I've always liked science fiction, especially time travel. Of course, even though Einstein may have been right about time travel, and it may be possible someday, I feel that until that day comes I need to settle for another form of connecting to the past.
Facebook is one of those forms.
I joined this social networking megasite a little over a year ago, and since then I have reconnected with many people that I have not seen in over 30 years. It is as if I was having a telephone conversation, put down the phone for over three decades, or so, before picking it back up , and restarting the conversation where it had left off.

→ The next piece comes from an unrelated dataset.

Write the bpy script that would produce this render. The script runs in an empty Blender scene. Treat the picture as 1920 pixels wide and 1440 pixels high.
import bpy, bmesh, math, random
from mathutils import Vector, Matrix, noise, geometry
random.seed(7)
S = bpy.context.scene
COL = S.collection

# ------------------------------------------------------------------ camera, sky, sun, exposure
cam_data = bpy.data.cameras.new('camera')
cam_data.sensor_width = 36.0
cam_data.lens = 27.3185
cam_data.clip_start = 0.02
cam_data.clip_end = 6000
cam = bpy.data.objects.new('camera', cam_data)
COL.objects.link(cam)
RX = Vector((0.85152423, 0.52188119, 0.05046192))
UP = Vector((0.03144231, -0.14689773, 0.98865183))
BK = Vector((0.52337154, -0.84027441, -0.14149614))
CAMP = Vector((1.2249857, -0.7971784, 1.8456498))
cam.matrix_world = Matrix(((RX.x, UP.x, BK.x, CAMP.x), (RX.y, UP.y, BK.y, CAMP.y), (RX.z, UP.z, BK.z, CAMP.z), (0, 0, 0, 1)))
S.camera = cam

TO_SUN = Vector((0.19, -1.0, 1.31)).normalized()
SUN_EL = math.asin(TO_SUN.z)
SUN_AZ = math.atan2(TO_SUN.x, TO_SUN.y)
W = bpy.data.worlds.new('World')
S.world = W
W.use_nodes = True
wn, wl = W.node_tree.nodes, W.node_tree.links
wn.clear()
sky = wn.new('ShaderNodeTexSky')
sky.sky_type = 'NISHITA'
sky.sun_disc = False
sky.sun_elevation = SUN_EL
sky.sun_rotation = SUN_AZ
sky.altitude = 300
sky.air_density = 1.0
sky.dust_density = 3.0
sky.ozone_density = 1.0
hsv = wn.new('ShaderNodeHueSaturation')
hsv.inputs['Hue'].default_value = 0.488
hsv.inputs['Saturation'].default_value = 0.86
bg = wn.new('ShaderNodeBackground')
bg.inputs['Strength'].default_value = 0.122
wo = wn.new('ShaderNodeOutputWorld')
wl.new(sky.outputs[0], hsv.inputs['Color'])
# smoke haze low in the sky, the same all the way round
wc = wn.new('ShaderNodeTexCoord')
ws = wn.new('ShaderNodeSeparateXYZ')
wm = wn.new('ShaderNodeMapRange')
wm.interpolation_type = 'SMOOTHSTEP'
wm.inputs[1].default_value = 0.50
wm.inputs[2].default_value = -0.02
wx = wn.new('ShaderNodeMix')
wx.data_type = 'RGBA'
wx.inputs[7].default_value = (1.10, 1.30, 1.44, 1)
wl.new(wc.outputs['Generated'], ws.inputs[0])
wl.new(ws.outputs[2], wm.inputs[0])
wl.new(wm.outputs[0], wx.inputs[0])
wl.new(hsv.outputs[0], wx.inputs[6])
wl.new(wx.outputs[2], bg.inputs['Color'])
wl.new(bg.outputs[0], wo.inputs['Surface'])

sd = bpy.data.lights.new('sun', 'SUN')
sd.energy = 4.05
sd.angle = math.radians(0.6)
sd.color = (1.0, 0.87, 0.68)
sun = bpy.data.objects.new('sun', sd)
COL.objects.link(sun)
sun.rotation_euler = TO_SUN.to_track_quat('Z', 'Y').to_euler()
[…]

It is as if time has stood still.
All the life in between, the babies, jobs, marriages, deaths, divorces, moves, career changes, grandchildren are initially tucked away in a separate folder, and the first words of contact are "How are you?". From there, depending on the person, we may choose to open our folders, and share a bit, but the most important thing is to know that the other person has made it to this point in the timeline safely, and with as little wear and tear as possible. The other stuff is neat, and will be great to learn more about, but for now it is, "How are you?", and what we are really thinking is "Are you all right?".
How many times have we thought of someone we met in 6th grade, and wondered what ever happened to them after graduation. They may have come to mind when we heard a song, saw an old movie, or came across a crinkled photo in a box. Too often. It was a hole in our lives that would be better off filled in.
After making contact, reading the other persons profile, viewing the photos of their family they have posted, and reading their occasional updates, we can go on with our lives. Those loose ends left flapping in the wind for all those years are finally brought together, and the circles are closed.
Just knowing is enough to move on.
I have been blessed to have "filled in" a lot of holes.
Most of the time the hole filling is little more than finding an old friend on the site, or having an other old friend suggest some people to you. Just a simple click. They receive a request that you want to be a "friend", and they can acknowledge it, or ignore it. Most of them get acknowledged. Once that is out of the way you can check out their profile, photos, and try to put together what they've been up to. Of course, you can just ask them, too.
So, what's the point to all this?
I'm not really sure. Until this FB thing came along there was really no way that one could ever reconnect to the faces from our long ago lives unless it was at a class reunion, wedding, or funereal. Now, I have found that Susan is still an outspoken, funny rebel, and is directing her energy to helping others, Jean is constantly doing for others as well, Tim is still the musician, along with Joe, but nowadays, their passion pays the bills. Bill still plays with wood, and that play has gained him some renown as a furniture designer, and builder. So many faces from long ago, and the one thing I have found about each of them is that they really have not changed.
Oh, those physical teenage faces have changed somewhat, some more than others, but who they once were, is still who they are. That inner self is still very evident as I read their posts, their comments to others postings, view their family photos, and see what causes they support. They may feel that they have changed over time, that they are all grownup, and adults now, but that same fresh faced teenage person is still there, just a little wrinkled from a few decades of time travel.
I guess one thing that Facebook has shown me is that people don't really change, they do remain the same. They may have had rough patches along the way, and fallen out of sorts at times, but the same basic self was, and is still there.
This should be of some comfort to some. It certainly is for me.